--- DATASET EXCERPT ---

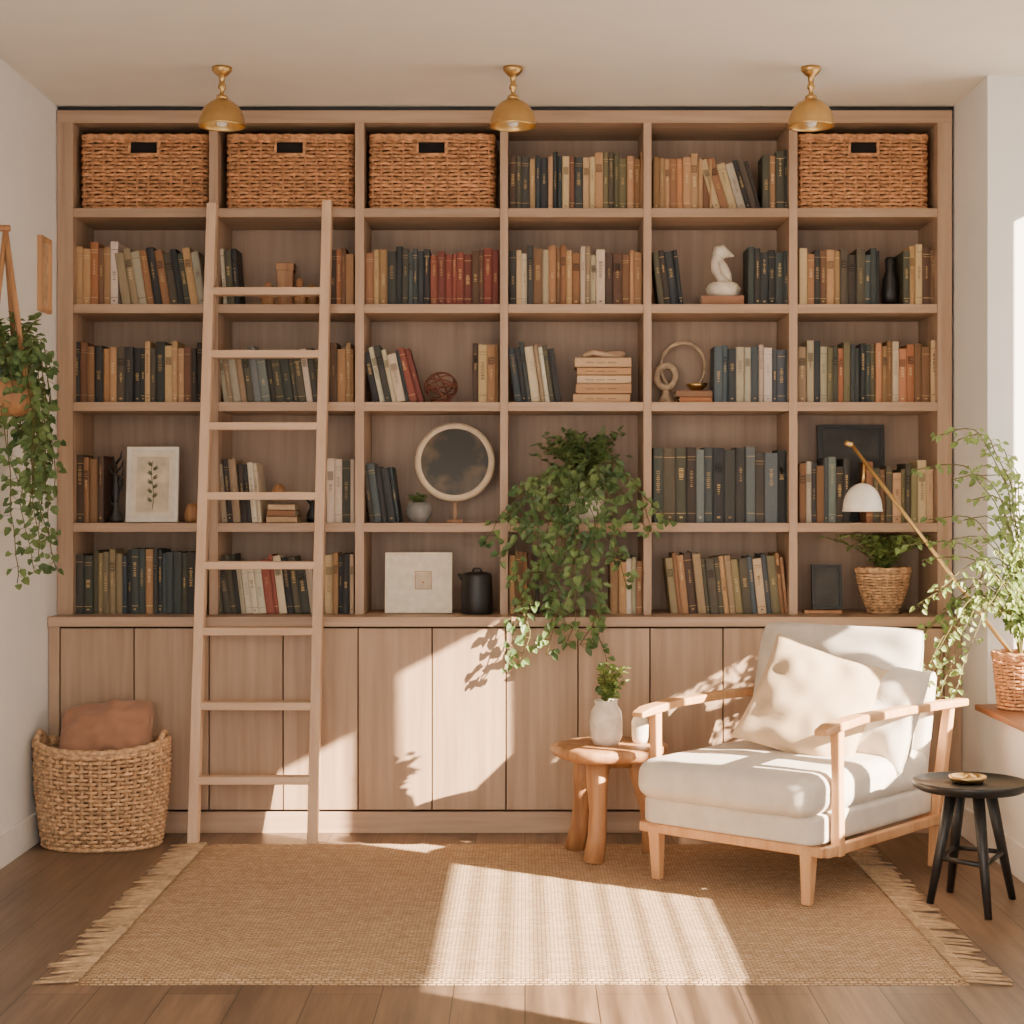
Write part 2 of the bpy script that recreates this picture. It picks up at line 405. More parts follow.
BK = [
 (1, 509, 643, 50, 58, ['dark', 'navy', 'brown', 'tan', 'olive', 'tan']), (1, 653, 712, 50, 57, ['tan', 'orange', 'tan']),
 (1, 700, 762, 46, 54, ['tan', 'blue', 'dark'], 16), (1, 762, 788, 52, 60, ['dark', 'brown', 'dark']),
 (2, 75, 120, 56, 64, ['tan', 'orange', 'tan', 'cream']), (2, 114, 208, 50, 58, ['cream', 'tan', 'dark', 'cream'], 9), (2, 219, 240, 52, 58, ['cream', 'dark'], 4),
 (2, 322, 354, 50, 60, ['brown', 'orange']), (2, 365, 430, 52, 60, ['tan', 'dark', 'navy']), (2, 430, 499, 50, 58, ['red', 'red', 'brown', 'red']),
 (2, 509, 643, 50, 60, ['dark', 'cream', 'brown', 'cream', 'tan', 'tan']), (2, 652, 684, 52, 58, ['dark', 'navy', 'cream'], 7),
 (2, 748, 789, 52, 60, ['navy', 'dark']), (2, 799, 880, 48, 58, ['tan', 'brown', 'dark', 'navy']), (2, 903, 937, 54, 64, ['olive', 'tan', 'brown']),
 (3, 74, 203, 54, 62, ['dark', 'tan', 'brown', 'dark', 'tan', 'dark']), (3, 216, 326, 42, 56, ['cream', 'blue', 'dark', 'dark', 'cream'], 8), (3, 329, 354, 52, 62, ['brown', 'tan']),
 (3, 362, 410, 48, 58, ['dark', 'cream', 'navy'], 12), (3, 396, 424, 50, 56, ['red'], 15), (3, 472, 499, 54, 60, ['brown', 'tan']), (3, 507, 562, 54, 62, ['navy', 'cream', 'dark'], 8),
 (3, 714, 789, 52, 60, ['navy', 'blue', 'cream', 'blue']), (3, 798, 937, 54, 63, ['cream', 'olive', 'navy', 'tan', 'orange', 'tan']),
 (4, 75, 104, 60, 68, ['tan', 'brown']), (4, 216, 262, 54, 66, ['cream', 'dark', 'cream'], 5), (4, 326, 355, 60, 66, ['cream', 'dark', 'cream']),
 (4, 362, 400, 54, 60, ['dark', 'navy'], 8), (4, 653, 789, 68, 76, ['dark', 'blue', 'navy', 'dark', 'blue', 'dark'], 0, .045, (7, 13)),
 (4, 799, 852, 56, 66, ['tan', 'blue', 'dark']), (4, 866, 934, 48, 64, ['brown', 'dark', 'olive', 'tan']),
 (5, 75, 199, 58, 66, ['dark', 'olive', 'navy', 'brown', 'navy', 'dark']), (5, 212, 318, 46, 60, ['dark', 'cream', 'red', 'dark', 'cream'], 7), (5, 324, 355, 58, 64, ['tan', 'dark']),
 (5, 509, 541, 58, 64, ['tan', 'brown', 'dark']), (5, 610, 643, 52, 58, ['tan', 'cream', 'brown']), (5, 665, 789, 54, 62, ['brown', 'cream', 'dark', 'olive', 'blue', 'tan'], 6),
]
for a in BK: books(*a)

def stack(name, row, u0, u1, n, th_, cols, y0=.06):
    b = MB(); z = (ZS+[ZCT])[row-1]+.0005; xa, xb = ex(u0, y0), ex(u1, y0)
    for i in range(n):
        i0 = R.uniform(0, .018); i1 = R.uniform(0, .018); c = srgb(*cols[i % len(cols)]); t = th_*R.uniform(.85, 1.15)
        yy = y0+R.uniform(0, .015)
        b.box(xa+i0, xb-i1, yy, yy+.16, z, z+.003, 0, c); b.box(xa+i0, xb-i1, yy, yy+.16, z+t-.003, z+t, 0, c)
        b.box(xa+i0, xb-i1, yy, yy+.004, z, z+t, 0, c); b.box(xa+i0+.003, xb-i1-.003, yy+.002, yy+.157, z+.003, z+t-.003, 0, srgb(222, 204, 172))
        if xb-xa > .2:
            for q in range(3): b.box(xa+.05+q*.045, xa+.085+q*.045, yy-.001, yy+.002, z+t*.4, z+t*.55, 0, tuple(v*.6 for v in c))
        z += t+.0003
    b.obj(name, [M_book], bevel=.001); return z
zt = stack('stack_of_books', 3, 573, 634, 5, .036, [(206, 164, 122), (184, 138, 98), (214, 182, 146), (192, 146, 104), (200, 164, 126)])
zb5 = stack('stack_of_books', 3, 676, 714, 2, .026, [(176, 114, 74), (150, 110, 80)])
stack('stack_of_books', 4, 265, 298, 3, .027, [(196, 160, 120), (150, 104, 70), (206, 176, 140)])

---

▸ WORK TO BE COMPLETED:
Without the pictures, please reproduce each line of the listing above exactly, from the first one through the line bearing "for a in BK: books(*a)".

▸ RESULT OF THIS EXERCISE:
Write part 2 of the bpy script that recreates this picture. It picks up at line 405. More parts follow.
BK = [
 (1, 509, 643, 50, 58, ['dark', 'navy', 'brown', 'tan', 'olive', 'tan']), (1, 653, 712, 50, 57, ['tan', 'orange', 'tan']),
 (1, 700, 762, 46, 54, ['tan', 'blue', 'dark'], 16), (1, 762, 788, 52, 60, ['dark', 'brown', 'dark']),
 (2, 75, 120, 56, 64, ['tan', 'orange', 'tan', 'cream']), (2, 114, 208, 50, 58, ['cream', 'tan', 'dark', 'cream'], 9), (2, 219, 240, 52, 58, ['cream', 'dark'], 4),
 (2, 322, 354, 50, 60, ['brown', 'orange']), (2, 365, 430, 52, 60, ['tan', 'dark', 'navy']), (2, 430, 499, 50, 58, ['red', 'red', 'brown', 'red']),
 (2, 509, 643, 50, 60, ['dark', 'cream', 'brown', 'cream', 'tan', 'tan']), (2, 652, 684, 52, 58, ['dark', 'navy', 'cream'], 7),
 (2, 748, 789, 52, 60, ['navy', 'dark']), (2, 799, 880, 48, 58, ['tan', 'brown', 'dark', 'navy']), (2, 903, 937, 54, 64, ['olive', 'tan', 'brown']),
 (3, 74, 203, 54, 62, ['dark', 'tan', 'brown', 'dark', 'tan', 'dark']), (3, 216, 326, 42, 56, ['cream', 'blue', 'dark', 'dark', 'cream'], 8), (3, 329, 354, 52, 62, ['brown', 'tan']),
 (3, 362, 410, 48, 58, ['dark', 'cream', 'navy'], 12), (3, 396, 424, 50, 56, ['red'], 15), (3, 472, 499, 54, 60, ['brown', 'tan']), (3, 507, 562, 54, 62, ['navy', 'cream', 'dark'], 8),
 (3, 714, 789, 52, 60, ['navy', 'blue', 'cream', 'blue']), (3, 798, 937, 54, 63, ['cream', 'olive', 'navy', 'tan', 'orange', 'tan']),
 (4, 75, 104, 60, 68, ['tan', 'brown']), (4, 216, 262, 54, 66, ['cream', 'dark', 'cream'], 5), (4, 326, 355, 60, 66, ['cream', 'dark', 'cream']),
 (4, 362, 400, 54, 60, ['dark', 'navy'], 8), (4, 653, 789, 68, 76, ['dark', 'blue', 'navy', 'dark', 'blue', 'dark'], 0, .045, (7, 13)),
 (4, 799, 852, 56, 66, ['tan', 'blue', 'dark']), (4, 866, 934, 48, 64, ['brown', 'dark', 'olive', 'tan']),
 (5, 75, 199, 58, 66, ['dark', 'olive', 'navy', 'brown', 'navy', 'dark']), (5, 212, 318, 46, 60, ['dark', 'cream', 'red', 'dark', 'cream'], 7), (5, 324, 355, 58, 64, ['tan', 'dark']),
 (5, 509, 541, 58, 64, ['tan', 'brown', 'dark']), (5, 610, 643, 52, 58, ['tan', 'cream', 'brown']), (5, 665, 789, 54, 62, ['brown', 'cream', 'dark', 'olive', 'blue', 'tan'], 6),
]
for a in BK: books(*a)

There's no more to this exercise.